* begin Dataset excerpt *

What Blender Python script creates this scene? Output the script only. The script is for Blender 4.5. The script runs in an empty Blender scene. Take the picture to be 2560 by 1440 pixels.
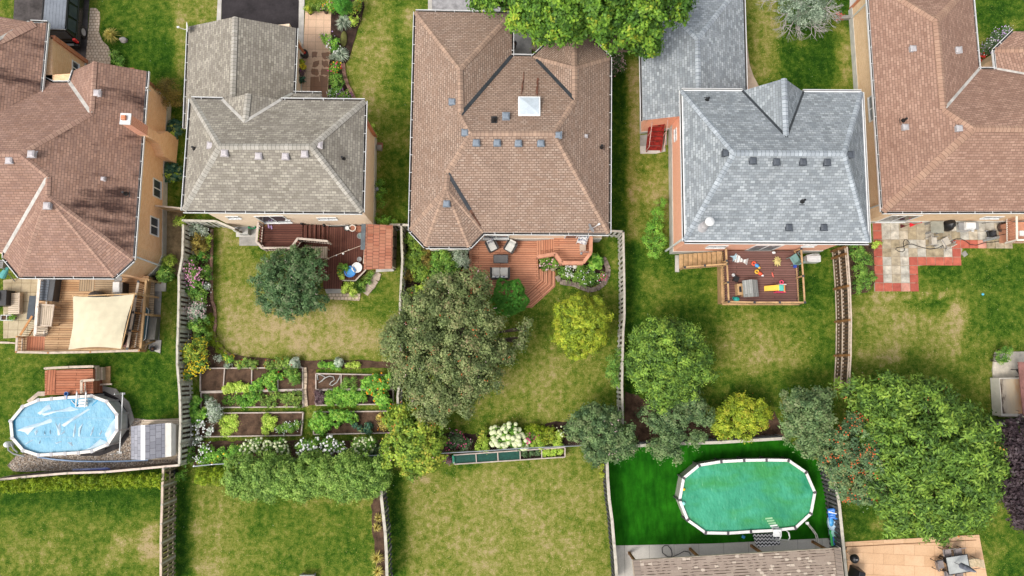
import bpy, math, random
import numpy as np
from mathutils import Vector, Matrix
random.seed(7); RNG = np.random.default_rng(11)
S = bpy.context.scene; COL = S.collection
# ---------------------------------------------------------------- camera
F, HC, W2, H2 = 1750.0, 43.5, 1280.0, 720.0
_n = Vector((30, 200, 1750)).normalized()                    # world up seen from the camera
_x = (Vector((1, 0, 0)) - _n * _n.x).normalized(); _y = _n.cross(_x)
RC = Matrix((_x, _y, _n))                                    # camera -> world
cam = bpy.data.cameras.new('camera'); cam.sensor_width = 36; cam.lens = 36 * F / 2560
cam.clip_end = 2000; cam.clip_start = 0.5
camo = bpy.data.objects.new('camera', cam); COL.objects.link(camo)
camo.matrix_world = Matrix.Translation((0, 0, HC)) @ RC.to_4x4()
S.camera = camo
# ---------------------------------------------------------------- light (bright overcast, weak sun from the left)
SUN_EL, SUN_AZ = 57, 236
w = bpy.data.worlds.new('World'); S.world = w; w.use_nodes = True
nt = w.node_tree; bg = nt.nodes['Background']
sk = nt.nodes.new('ShaderNodeTexSky'); sk.sky_type = 'NISHITA'; sk.sun_disc = False
sk.sun_elevation = math.radians(SUN_EL); sk.sun_rotation = math.radians(SUN_AZ)
sk.dust_density = 4.0; sk.air_density = 1.0; sk.ozone_density = 0.6
hs = nt.nodes.new('ShaderNodeHueSaturation'); hs.inputs['Saturation'].default_value = 0.35
nt.links.new(sk.outputs[0], hs.inputs['Color']); nt.links.new(hs.outputs[0], bg.inputs[0])
bg.inputs[1].default_value = 0.15
sl = bpy.data.lights.new('sun', 'SUN'); sl.energy = 1.15; sl.angle = math.radians(16); sl.color = (1, .96, .9)
so = bpy.data.objects.new('sun', sl); COL.objects.link(so); so.location = (-20, 12, 60)
_sd = Vector((math.sin(math.radians(SUN_AZ)) * math.cos(math.radians(SUN_EL)), math.cos(math.radians(SUN_AZ)) * math.cos(math.radians(SUN_EL)), math.sin(math.radians(SUN_EL))))
so.rotation_euler = _sd.to_track_quat('Z', 'Y').to_euler()
S.view_settings.view_transform = 'Standard'; S.view_settings.look = 'None'
S.view_settings.exposure = 0.63; S.view_settings.gamma = 1
# ---------------------------------------------------------------- survey helpers: photo pixel -> world
def ray(px, py): return RC @ Vector((px - W2, H2 - py, -F))
CO = Vector((0, 0, HC))
def at(px, py, z=0.0):
    d = ray(px, py); return CO + d * ((z - HC) / d.z)
def on(px, py, pl):                                          # pl = (point, normal)
    d = ray(px, py); return CO + d * ((pl[0] - CO).dot(pl[1]) / d.dot(pl[1]))
def slope(a, b, e, pitch):                                   # roof plane rising to the left of eave a->b
    A, B = at(*a, e), at(*b, e); d = (B - A).normalized()
    return (A, Vector((pitch * d.y, -pitch * d.x, 1)))
def wallpl(a, b):
    A, B = at(*a), at(*b); d = (B - A).normalized(); return (A, Vector((d.y, -d.x, 0)))
# ---------------------------------------------------------------- objects
def tag(o, label=None, cat=None, group=None, kind=None):
    if label: o['label'] = label
    if cat: o['category'] = cat
    if group: o['group'] = group
    if kind: o['kind'] = kind
    return o
ORG = {}
def T(name, label, cat, loc, group=None):
    o = bpy.data.objects.new(name, None); COL.objects.link(o); o.location = loc; o.empty_display_size = .2
    ORG[o.name] = Vector(loc); return tag(o, label, cat, group)
class M:
    def __init__(s, org=(0, 0, 0), rot=0):
        s.v, s.f, s.uv, s.mi, s.mats = [], [], [], [], []
        s.o = Vector(org); s.c, s.s = math.cos(math.radians(rot)), math.sin(math.radians(rot))
    def P(s, p): return Vector((s.o.x + p[0] * s.c - p[1] * s.s, s.o.y + p[0] * s.s + p[1] * s.c, s.o.z + (p[2] if len(p) > 2 else 0)))
    def face(s, pts, uv=None, mi=0):
        k = len(s.v); s.v += pts; s.f.append(tuple(range(k, k + len(pts)))); s.uv.append(uv); s.mi.append(mi)
    def mesh(s, vs, fs, mi=0):
        k = len(s.v); s.v += [s.P(v) for v in vs]
        for f in fs: s.f.append(tuple(i + k for i in f)); s.uv.append(None); s.mi.append(mi)
    def box(s, x0, y0, z0, x1, y1, z1, mi=0):
        s.mesh([(x0, y0, z0), (x1, y0, z0), (x1, y1, z0), (x0, y1, z0), (x0, y0, z1), (x1, y0, z1), (x1, y1, z1), (x0, y1, z1)],
               [(3, 2, 1, 0), (4, 5, 6, 7), (0, 1, 5, 4), (1, 2, 6, 5), (2, 3, 7, 6), (3, 0, 4, 7)], mi)
    def cbox(s, x, y, z, a, b, c, mi=0): s.box(x - a / 2, y - b / 2, z, x + a / 2, y + b / 2, z + c, mi)
    def bar(s, a, b, wd, h, mi=0, up=(0, 0, 1), drop=None):
        A, B = s.P(a), s.P(b); d = (B - A); L = d.length
        if L < 1e-4: return
        d.normalize(); r = d.cross(Vector(up))
        if r.length < .05: r = d.cross(Vector((1, 0, 0)))
        r.normalize(); u = r.cross(d); r *= wd / 2
        if drop is not None:                                 # ridge cap: shallow inverted V
            for q, (r0, r1) in enumerate(((-r - u * drop, u * h), (u * h, r - u * drop))):
                s.face([A + r0, A + r1, B + r1, B + r0], [(0, q * .5), (0, q * .5 + .5), (L, q * .5 + .5), (L, q * .5)], mi)
            for r0 in (-r, r): s.face([A + r0 - u * drop, B + r0 - u * drop, B + r0 - u * (drop + .03), A + r0 - u * (drop + .03)], None, mi)
            return
        u0, u1 = -u * h / 2, u * h / 2
        q = [A - r + u0, A + r + u0, A + r + u1, A - r + u1]; p = [x + B - A for x in q]
        W = [wd, h, wd, h]
        for i in range(4):
            j = (i + 1) % 4; s.face([q[i], p[i], p[j], q[j]][::-1], [(0, W[i]), (L, W[i]), (L, 0), (0, 0)], mi)
        s.face(q[::-1], None, mi); s.face(p, None, mi)
    def tube(s, pts, r, n=8, mi=0, cap=True):
        P = [s.P(p) for p in pts]; R = r if isinstance(r, (list, tuple)) else [r] * len(P); k0 = len(s.v)
        for i, p in enumerate(P):
            t = (P[min(i + 1, len(P) - 1)] - P[max(i - 1, 0)]).normalized()
            a = t.cross(Vector((0, 0, 1)));  a = t.cross(Vector((1, 0, 0))) if a.length < .1 else a
            a.normalize(); b = t.cross(a)
            for j in range(n): q = 2 * math.pi * j / n; s.v.append(p + (a * math.cos(q) + b * math.sin(q)) * R[i])
        for i in range(len(P) - 1):
            for j in range(n):
                a, b = k0 + i * n + j, k0 + i * n + (j + 1) % n; s.f.append((a, b, b + n, a + n)); s.uv.append(None); s.mi.append(mi)
        if cap:
            s.f.append(tuple(range(k0, k0 + n))); s.f.append(tuple(range(k0 + (len(P) - 1) * n, k0 + len(P) * n))[::-1]); s.uv += [None, None]; s.mi += [mi, mi]
    def cyl(s, x, y, z0, z1, r0, r1=None, n=20, mi=0): s.tube([(x, y, z0), (x, y, z1)], [r0, r0 if r1 is None else r1], n, mi)
    def lathe(s, x, y, prof, n=20, mi=0):                    # prof [(r,z)...]
        k = len(s.v)
        for r, z in prof:
            for j in range(n): q = 2 * math.pi * j / n; s.v.append(s.P((x + r * math.cos(q), y + r * math.sin(q), z)))
        for i in range(len(prof) - 1):
            for j in range(n):
                a, b = k + i * n + j, k + i * n + (j + 1) % n; s.f.append((a, b, b + n, a + n)); s.uv.append(None); s.mi.append(mi)
    def ball(s, x, y, z, rx, ry=None, rz=None, n=14, mi=0, jit=0):
        ry = ry or rx; rz = rz or rx; k = len(s.v); m = n // 2
        for i in range(m + 1):
            t = math.pi * i / m
            for j in range(n):
                q = 2 * math.pi * j / n; g = 1 + jit * (random.random() - .5)
                s.v.append(s.P((x + g * rx * math.sin(t) * math.cos(q), y + g * ry * math.sin(t) * math.sin(q), z + g * rz * math.cos(t))))
        for i in range(m):
            for j in range(n):
                a, b = k + i * n + j, k + i * n + (j + 1) % n; s.f.append((a, a + n, b + n, b)); s.uv.append(None); s.mi.append(mi)
    def prism(s, pts, z0, z1, mi=0, top=True):               # pts local xy (or world Vectors when org=0)
        A = [s.P((p[0], p[1], z1)) for p in pts]; B = [s.P((p[0], p[1], z0)) for p in pts]
        ar = sum(A[i].x * A[(i + 1) % len(A)].y - A[(i + 1) % len(A)].x * A[i].y for i in range(len(A)))
        if ar < 0: A.reverse(); B.reverse()
        if top: s.face(list(A), None, mi)
        n = len(A)
        for i in range(n): j = (i + 1) % n; s.face([B[i], B[j], A[j], A[i]], None, mi)
    def build(s, name, mats, parent=None, rot=0, smooth=False, bevel=0):
        me = bpy.data.meshes.new(name); off = Vector((0, 0, 0))
        if parent is not None:
            r = parent
            while r.parent: r = r.parent
            off = ORG[r.name]
        me.from_pydata([v - off for v in s.v], [], s.f)
        for m in (mats if isinstance(mats, (list, tuple)) else [mats]): me.materials.append(m)
        me.polygons.foreach_set('material_index', s.mi)
        uvl = me.uv_layers.new(name='uv'); ca, sa = math.cos(math.radians(rot)), math.sin(math.radians(rot))
        buf = []
        for pi, f in enumerate(s.f):
            if s.uv[pi]: 
                for q in s.uv[pi]: buf += q
                continue
            a, b, c = s.v[f[0]], s.v[f[1]], s.v[f[2]]; n = (b - a).cross(c - a)
            if n.length < 1e-9: n = Vector((0, 0, 1))
            n.normalize()
            if abs(n.z) > .985:
                for i in f: v = s.v[i]; buf += (v.x * ca + v.y * sa, -v.x * sa + v.y * ca)
            else:
                if n.z < 0: n = -n
                u = Vector((0, 0, 1)).cross(n).normalized(); vv = n.cross(u)
                for i in f: v = s.v[i]; buf += (v.dot(u), v.dot(vv))
        uvl.data.foreach_set('uv', buf)
        if smooth: me.polygons.foreach_set('use_smooth', [True] * len(s.f))
        me.validate(); me.update()
        o = bpy.data.objects.new(name, me); COL.objects.link(o)
        if parent is not None: o.parent = parent
        if bevel:
            bm = o.modifiers.new('bevel', 'BEVEL'); bm.width = bevel; bm.segments = 2; bm.limit_method = 'ANGLE'
        return o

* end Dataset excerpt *

● What to produce: Return each line that includes "scene".

● Response to the exercise:
What Blender Python script creates this scene? Output the script only. The script is for Blender 4.5. The script runs in an empty Blender scene. Take the picture to be 2560 by 1440 pixels.
S = bpy.context.scene; COL = S.collection